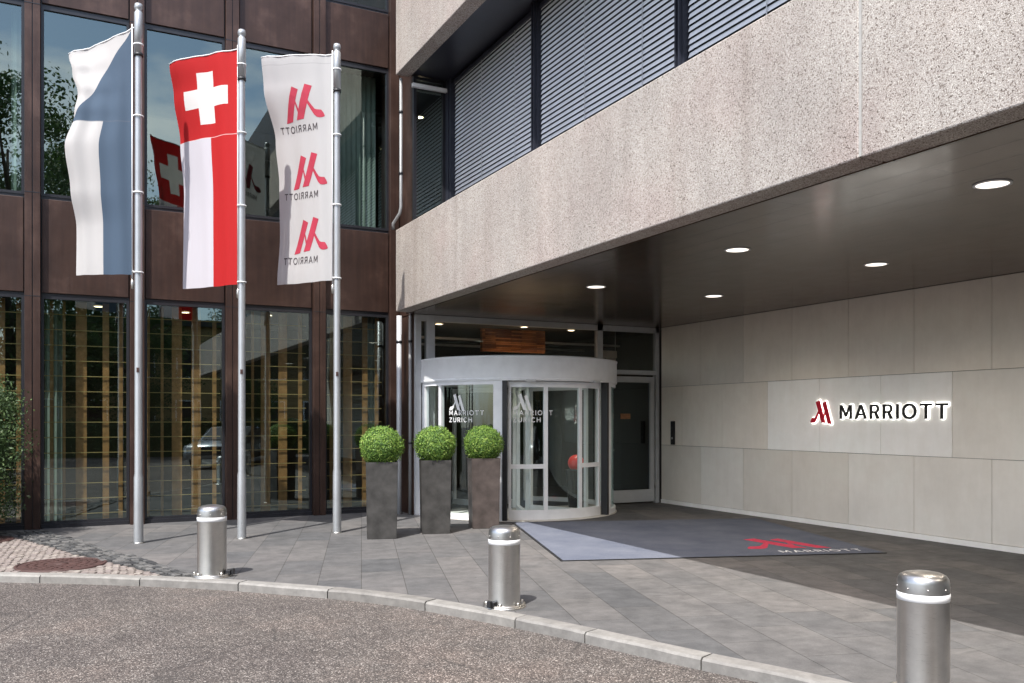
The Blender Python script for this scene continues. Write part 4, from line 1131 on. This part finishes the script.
m = MB(); m.box(-3, 22, -38, -30, RZ, 7.5); m.build('wall', M.setdefault('yellow_render', m_simple('yellow_render', (.42, .29, .13), .85, 0, .15, .6)), ob)
m = MB(); m.box(-3.3, 22.3, -38.3, -29.7, 7.5, 7.9); m.build('roof', 'dark_wall', ob)
for k in range(9):
    for z in (.9, 4.2):
        x = -2.2+k*2.7; f = MB(); f.box(x, x+1.5, -29.99, -29.93, z, z+1.9); fo = f.build('window', 'white', ob)
        g_ = MB(); g_.box(x+.08, x+1.42, -29.93, -29.92, z+.08, z+1.82); g_.build('pane', 'dark_frame', fo)
rebase(ob, (11, -34, RZ))
hg = empty('hedge', 'dark clipped hedge along the far side of the road behind the trees', 'hedge'); rnd = random.Random(21)
m = MB(); m.box(-25, 30, -13.7, -12.9, RZ, 1.5); m.build('core', 'box_core', hg)
l = MB()
for k in range(9000):
    f = rnd.random(); x = rnd.uniform(-25, 30)
    p_, n_ = (Vector((x, -12.85, rnd.uniform(0, 1.55))), Vector((0, 1, 0))) if f < .7 else (Vector((x, rnd.uniform(-13.7, -12.9), 1.55)), Vector((0, 0, 1)))
    leaves(l, [(p_+n_*rnd.uniform(-.03, .08), n_)], .07, rnd)
l.build('foliage', 'bush_leaf', hg, False); rebase(hg, (2.5, -13.3, RZ))
# parked car (mirrored in the shop windows)
def car(label):
    r = empty('parked_car', label, 'car')
    prof = [(-2.25, .35), (-2.28, .62), (-2.2, .80), (-1.3, .95), (-.55, 1.38), (.55, 1.42), (1.35, 1.02), (2.1, .92), (2.22, .7), (2.2, .35)]
    def loft(pr, hw, top):
        vs = []
        for s_ in (-1, -.86, .86, 1):
            for x, z in pr:
                zz = z if abs(s_) < .9 else min(z, .80)-.02
                vs.append((x*(1 if abs(s_) < .9 else .985), s_*hw*(1 if z < .96 or abs(s_) > .9 else .84), zz))
        n_ = len(pr); fs = [(a*n_+i, a*n_+(i+1) % n_, (a+1)*n_+(i+1) % n_, (a+1)*n_+i) for a in range(3) for i in range(n_)]
        fs += [tuple(range(n_)), tuple(3*n_+i for i in range(n_))]
        m_ = MB(); m_.add(vs, fs, 0, True); return m_
    loft(prof, .9, 1).build('body', M.setdefault('car_paint', m_simple('silver_car_paint', (.42, .44, .47), .22, .6, .03)), r)
    g_ = MB()
    for s_ in (-1, 1):
        g_.prism([(-1.15, .98), (-.5, 1.33), (.5, 1.36), (1.15, 1.03)], 0, .01, ((0, s_*.775, 0), (1, 0, 0), (0, 0, 1), (0, s_, 0)))
    g_.add([(-1.33, -.66, .97), (-1.33, .66, .97), (-.6, .6, 1.375), (-.6, -.6, 1.375)], [(0, 1, 2, 3)])
    g_.build('side_glass', 'dark_frame', r)
    for x in (-1.4, 1.35):
        for s_ in (-1, 1):
            w_ = MB(); w_.lathe([(.0, -.1), (.2, -.1), (.30, -.1), (.33, -.07), (.33, .07), (.30, .1), (.2, .1), (0, .1)], 28)
            wo = w_.build('wheel', 'black', r); wo.rotation_euler = (radians(90), 0, 0); wo.location = (x, s_*.84, .33)
            h_ = MB(); h_.lathe([(0, .105), (.19, .102), (.2, .09)], 20); ho = h_.build('rim', 'steel', wo)
            if s_ > 0: ho.rotation_euler = (radians(180), 0, 0)
    for s_ in (-1, 1):
        q = MB(); q.bbox(-2.29, -2.15, s_*.62-.16, s_*.62+.16, .62, .76, .02); q.build('headlight', 'white', r)
    q = MB(); q.bbox(-2.31, -2.2, -.38, .38, .48, .76, .02); q.build('grille', 'black', r)
    return r
ca = car('silver parked car mirrored in the shop windows behind the right flagpoles'); ca.location = (5.2, -3.2, RZ); ca.rotation_euler = (0, 0, radians(-60))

==================================================

▶ _Exercise objective_: Set the pictures aside and transcribe the data above exactly.

▶ _Finished answer_:
The Blender Python script for this scene continues. Write part 4, from line 1131 on. This part finishes the script.
m = MB(); m.box(-3, 22, -38, -30, RZ, 7.5); m.build('wall', M.setdefault('yellow_render', m_simple('yellow_render', (.42, .29, .13), .85, 0, .15, .6)), ob)
m = MB(); m.box(-3.3, 22.3, -38.3, -29.7, 7.5, 7.9); m.build('roof', 'dark_wall', ob)
for k in range(9):
    for z in (.9, 4.2):
        x = -2.2+k*2.7; f = MB(); f.box(x, x+1.5, -29.99, -29.93, z, z+1.9); fo = f.build('window', 'white', ob)
        g_ = MB(); g_.box(x+.08, x+1.42, -29.93, -29.92, z+.08, z+1.82); g_.build('pane', 'dark_frame', fo)
rebase(ob, (11, -34, RZ))
hg = empty('hedge', 'dark clipped hedge along the far side of the road behind the trees', 'hedge'); rnd = random.Random(21)
m = MB(); m.box(-25, 30, -13.7, -12.9, RZ, 1.5); m.build('core', 'box_core', hg)
l = MB()
for k in range(9000):
    f = rnd.random(); x = rnd.uniform(-25, 30)
    p_, n_ = (Vector((x, -12.85, rnd.uniform(0, 1.55))), Vector((0, 1, 0))) if f < .7 else (Vector((x, rnd.uniform(-13.7, -12.9), 1.55)), Vector((0, 0, 1)))
    leaves(l, [(p_+n_*rnd.uniform(-.03, .08), n_)], .07, rnd)
l.build('foliage', 'bush_leaf', hg, False); rebase(hg, (2.5, -13.3, RZ))
# parked car (mirrored in the shop windows)
def car(label):
    r = empty('parked_car', label, 'car')
    prof = [(-2.25, .35), (-2.28, .62), (-2.2, .80), (-1.3, .95), (-.55, 1.38), (.55, 1.42), (1.35, 1.02), (2.1, .92), (2.22, .7), (2.2, .35)]
    def loft(pr, hw, top):
        vs = []
        for s_ in (-1, -.86, .86, 1):
            for x, z in pr:
                zz = z if abs(s_) < .9 else min(z, .80)-.02
                vs.append((x*(1 if abs(s_) < .9 else .985), s_*hw*(1 if z < .96 or abs(s_) > .9 else .84), zz))
        n_ = len(pr); fs = [(a*n_+i, a*n_+(i+1) % n_, (a+1)*n_+(i+1) % n_, (a+1)*n_+i) for a in range(3) for i in range(n_)]
        fs += [tuple(range(n_)), tuple(3*n_+i for i in range(n_))]
        m_ = MB(); m_.add(vs, fs, 0, True); return m_
    loft(prof, .9, 1).build('body', M.setdefault('car_paint', m_simple('silver_car_paint', (.42, .44, .47), .22, .6, .03)), r)
    g_ = MB()
    for s_ in (-1, 1):
        g_.prism([(-1.15, .98), (-.5, 1.33), (.5, 1.36), (1.15, 1.03)], 0, .01, ((0, s_*.775, 0), (1, 0, 0), (0, 0, 1), (0, s_, 0)))
    g_.add([(-1.33, -.66, .97), (-1.33, .66, .97), (-.6, .6, 1.375), (-.6, -.6, 1.375)], [(0, 1, 2, 3)])
    g_.build('side_glass', 'dark_frame', r)
    for x in (-1.4, 1.35):
        for s_ in (-1, 1):
            w_ = MB(); w_.lathe([(.0, -.1), (.2, -.1), (.30, -.1), (.33, -.07), (.33, .07), (.30, .1), (.2, .1), (0, .1)], 28)
            wo = w_.build('wheel', 'black', r); wo.rotation_euler = (radians(90), 0, 0); wo.location = (x, s_*.84, .33)
            h_ = MB(); h_.lathe([(0, .105), (.19, .102), (.2, .09)], 20); ho = h_.build('rim', 'steel', wo)
            if s_ > 0: ho.rotation_euler = (radians(180), 0, 0)
    for s_ in (-1, 1):
        q = MB(); q.bbox(-2.29, -2.15, s_*.62-.16, s_*.62+.16, .62, .76, .02); q.build('headlight', 'white', r)
    q = MB(); q.bbox(-2.31, -2.2, -.38, .38, .48, .76, .02); q.build('grille', 'black', r)
    return r
ca = car('silver parked car mirrored in the shop windows behind the right flagpoles'); ca.location = (5.2, -3.2, RZ); ca.rotation_euler = (0, 0, radians(-60))